Your instructions »
Skip any picture you find and retype all the remaining lines exactly.
───── Data lines ─────
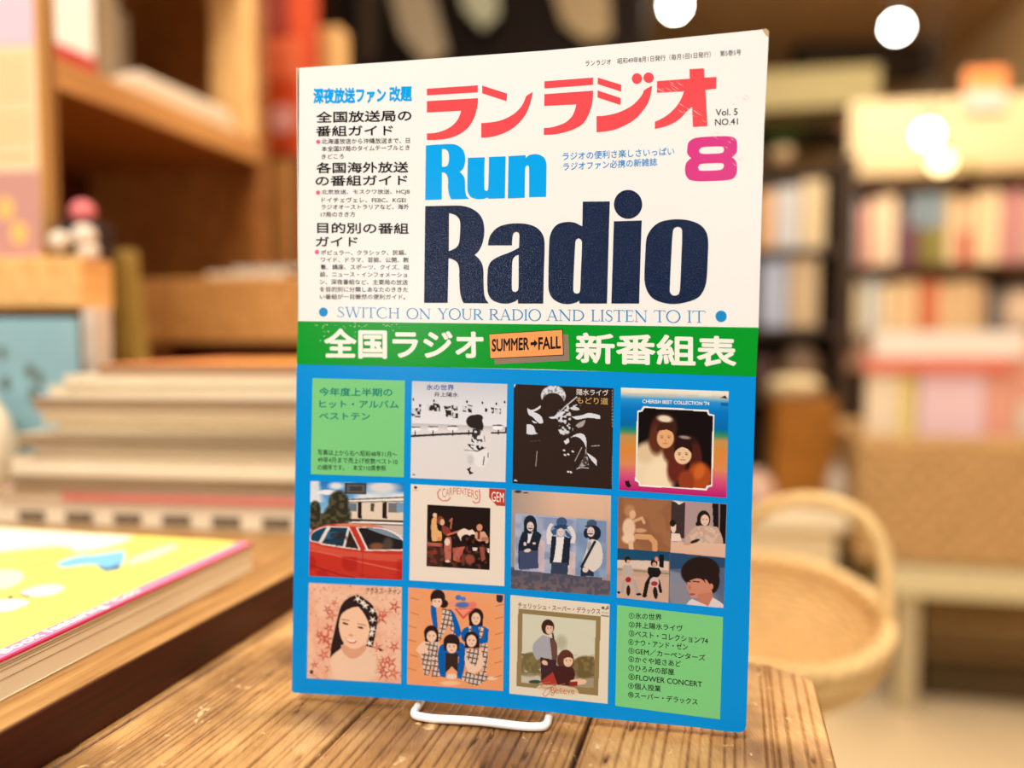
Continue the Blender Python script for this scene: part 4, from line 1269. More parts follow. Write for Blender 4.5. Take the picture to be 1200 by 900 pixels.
p.ell(505, 545, 66, 86, (96, 54, 42)).poly([(430, 590), (560, 600), (580, 670), (540, 752), (440, 745), (400, 650)], (74, 36, 36)).poly([(306, 712), (400, 640), (440, 745), (320, 745)], (176, 62, 50)).poly([(540, 710), (620, 695), (676, 710), (660, 736), (560, 745)], (238, 196, 166)).poly([(530, 720), (600, 715), (600, 755), (540, 755)], (150, 44, 44))
p.face(526, 552, 38, 46, (242, 200, 170), (90, 50, 40), 8).poly([(478, 540), (500, 480), (560, 490), (572, 540), (530, 520)], (96, 54, 42)).ell(255, 720, 50, 16, (50, 80, 74))
p.c = np.where((m > .5)[:, None], p.c, kp)
p.poly([(270, 770), (300, 745), (580, 768), (612, 815), (560, 830), (300, 790)], (232, 212, 180), .8)
p.line([(380, 720), (320, 730), (306, 760), (350, 770), (385, 760), (372, 810), (340, 838), (318, 820), (345, 780), (420, 750)], 5, (196, 122, 84)).line([(420, 750), (430, 780), (400, 830), (380, 820)], 5, (196, 122, 84)).line([(395, 735), (450, 745), (500, 735)], 4, (196, 122, 84))
p.ell(808, 120, 13, 10, (90, 70, 60)).poly([(818, 140), (850, 95), (856, 130)], (150, 130, 116)).line([(795, 158), (850, 162)], 4, (110, 90, 80)).line([(795, 182), (852, 188)], 8, (90, 74, 66))
p.build('couple outdoors inside an olive frame on a cream sleeve')


def pic_text(body, xa, ya, xb, yb, h, o, k, m, bold=.01, name='sleeve_lettering'):
    return Ink(3.2).text(body, o[0] + xa / k, o[1] + ya / k, o[0] + xb / k, o[1] + yb / k, h / k, bold).build(name, m, cover)


K9 = 6.923
pic_text('氷の世界', 172, 118, 395, 122, 46, (475, 440), K9, print_mat('ink_sleeve_blue', (52, 96, 178)), .02)
pic_text('井上陽水', 235, 172, 430, 176, 38, (475, 440), K9, I_black, .012)
pic_text('陽水ライヴ', 560, 124, 815, 132, 50, (595, 445), K9, print_mat('ink_sleeve_pale', (232, 226, 222)), .012)
pic_text('もどり道', 560, 192, 815, 202, 54, (595, 445), K9, print_mat('ink_sleeve_gold', (206, 168, 100)), .015)
pic_text("CHERISH BEST COLLECTION '74", 212, 143, 715, 161, 27, (720, 450), 6.4286, I_white, .02)
pic_text('GEM', 700, 190, 800, 200, 80, (475, 560), K9, I_white, .0)
cw = 'CARPENTERS'
i = Ink(3.2)
for n_, ch in enumerate(cw):
    t = n_ / 9
    x = 300 + 265 * t
    y = 158 - 34 * sin(pi * t) + 18 * t
    i.text(ch, 475 + x / K9, 560 + y / K9, 475 + (x + 25) / K9, 560 + (y + 1) / K9, (74 - 22 * sin(pi * t)) / K9, .0)
i.build('sleeve_lettering', print_mat('ink_sleeve_rose', (212, 126, 100)), cover)
pic_text('アグネス・チャン', 545, 150, 830, 150, 56, (350, 675), K9, print_mat('ink_sleeve_brown', (78, 36, 30)), .008)
pic_text('チェリッシュ・スーパー・デラックス', 118, 118, 785, 172, 46, (590, 695), K9, print_mat('ink_sleeve_maroon', (132, 30, 38)), .014)
pic_text('Believe', 385, 812, 575, 818, 50, (590, 695), K9, print_mat('ink_sleeve_rust', (196, 122, 84)), -.008)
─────
Answer for this exercise »
Continue the Blender Python script for this scene: part 4, from line 1269. More parts follow. Write for Blender 4.5. Take the picture to be 1200 by 900 pixels.
p.ell(505, 545, 66, 86, (96, 54, 42)).poly([(430, 590), (560, 600), (580, 670), (540, 752), (440, 745), (400, 650)], (74, 36, 36)).poly([(306, 712), (400, 640), (440, 745), (320, 745)], (176, 62, 50)).poly([(540, 710), (620, 695), (676, 710), (660, 736), (560, 745)], (238, 196, 166)).poly([(530, 720), (600, 715), (600, 755), (540, 755)], (150, 44, 44))
p.face(526, 552, 38, 46, (242, 200, 170), (90, 50, 40), 8).poly([(478, 540), (500, 480), (560, 490), (572, 540), (530, 520)], (96, 54, 42)).ell(255, 720, 50, 16, (50, 80, 74))
p.c = np.where((m > .5)[:, None], p.c, kp)
p.poly([(270, 770), (300, 745), (580, 768), (612, 815), (560, 830), (300, 790)], (232, 212, 180), .8)
p.line([(380, 720), (320, 730), (306, 760), (350, 770), (385, 760), (372, 810), (340, 838), (318, 820), (345, 780), (420, 750)], 5, (196, 122, 84)).line([(420, 750), (430, 780), (400, 830), (380, 820)], 5, (196, 122, 84)).line([(395, 735), (450, 745), (500, 735)], 4, (196, 122, 84))
p.ell(808, 120, 13, 10, (90, 70, 60)).poly([(818, 140), (850, 95), (856, 130)], (150, 130, 116)).line([(795, 158), (850, 162)], 4, (110, 90, 80)).line([(795, 182), (852, 188)], 8, (90, 74, 66))
p.build('couple outdoors inside an olive frame on a cream sleeve')


def pic_text(body, xa, ya, xb, yb, h, o, k, m, bold=.01, name='sleeve_lettering'):
    return Ink(3.2).text(body, o[0] + xa / k, o[1] + ya / k, o[0] + xb / k, o[1] + yb / k, h / k, bold).build(name, m, cover)


K9 = 6.923
pic_text('氷の世界', 172, 118, 395, 122, 46, (475, 440), K9, print_mat('ink_sleeve_blue', (52, 96, 178)), .02)
pic_text('井上陽水', 235, 172, 430, 176, 38, (475, 440), K9, I_black, .012)
pic_text('陽水ライヴ', 560, 124, 815, 132, 50, (595, 445), K9, print_mat('ink_sleeve_pale', (232, 226, 222)), .012)
pic_text('もどり道', 560, 192, 815, 202, 54, (595, 445), K9, print_mat('ink_sleeve_gold', (206, 168, 100)), .015)
pic_text("CHERISH BEST COLLECTION '74", 212, 143, 715, 161, 27, (720, 450), 6.4286, I_white, .02)
pic_text('GEM', 700, 190, 800, 200, 80, (475, 560), K9, I_white, .0)
cw = 'CARPENTERS'
i = Ink(3.2)
for n_, ch in enumerate(cw):
    t = n_ / 9
    x = 300 + 265 * t
    y = 158 - 34 * sin(pi * t) + 18 * t
    i.text(ch, 475 + x / K9, 560 + y / K9, 475 + (x + 25) / K9, 560 + (y + 1) / K9, (74 - 22 * sin(pi * t)) / K9, .0)
i.build('sleeve_lettering', print_mat('ink_sleeve_rose', (212, 126, 100)), cover)
pic_text('アグネス・チャン', 545, 150, 830, 150, 56, (350, 675), K9, print_mat('ink_sleeve_brown', (78, 36, 30)), .008)
pic_text('チェリッシュ・スーパー・デラックス', 118, 118, 785, 172, 46, (590, 695), K9, print_mat('ink_sleeve_maroon', (132, 30, 38)), .014)
pic_text('Believe', 385, 812, 575, 818, 50, (590, 695), K9, print_mat('ink_sleeve_rust', (196, 122, 84)), -.008)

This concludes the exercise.